Я стараюсь не давать прямого диагноза испанскому обществу. Как сценарист и режиссер я фокусируюсь на одиночестве моей героини, живущей почти без контактов с внешним миром. Мне интересна она, ее дом, ее воспоминания. Не хочу, чтобы это превратилось в метафору социума. Но все же одиночество, дезориентация, боль Джульетты отражают, возможно, что-то происходящее вокруг нас. Мы не доверяем властям, живем в ощущении нестабильности и неопределенности. Не только сейчас, последние лет пять, но в этом году — как никогда.

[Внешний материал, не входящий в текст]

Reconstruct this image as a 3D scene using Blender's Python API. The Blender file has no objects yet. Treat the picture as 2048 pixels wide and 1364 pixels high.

— Ощущение нереальности вашим картинам придают не только персонажи или диалоги, но сама цветовая палитра. В «Джульетте» на нее трудно не обратить внимания.

— Цвет — один из самых прямых инструментов, чтобы провоцировать эмоции и мысли. У меня всегда есть палитра ярких цветов, а среди них цвета, которые особенно важны для меня. Например, красный. Цвета — лучший способ прозрачно показать эмоции героев. Например, когда Джульетта входит в дом, где все белое, без единого воспоминания, самое важное чувство в ее жизни — отсутствие. Или в другой сцене она приезжает в дом с двумя девочками — и ей не нравится цвет стен. Но эта женщина потеряла силу и способность принимать решения: стены остаются какие были. А потом она приезжает в квартиру, где стены просто грязные…

— Первоначально вы хотели назвать картину «Молчание». Почему?

— Потому что надо говорить! Худшее, что случилось с Джульеттой, — результат молчания между ней и мужем, ней и дочерью. В молчании иногда развиваются и растут противоречивые, опасные чувства. Люди должны разговаривать, это необходимо.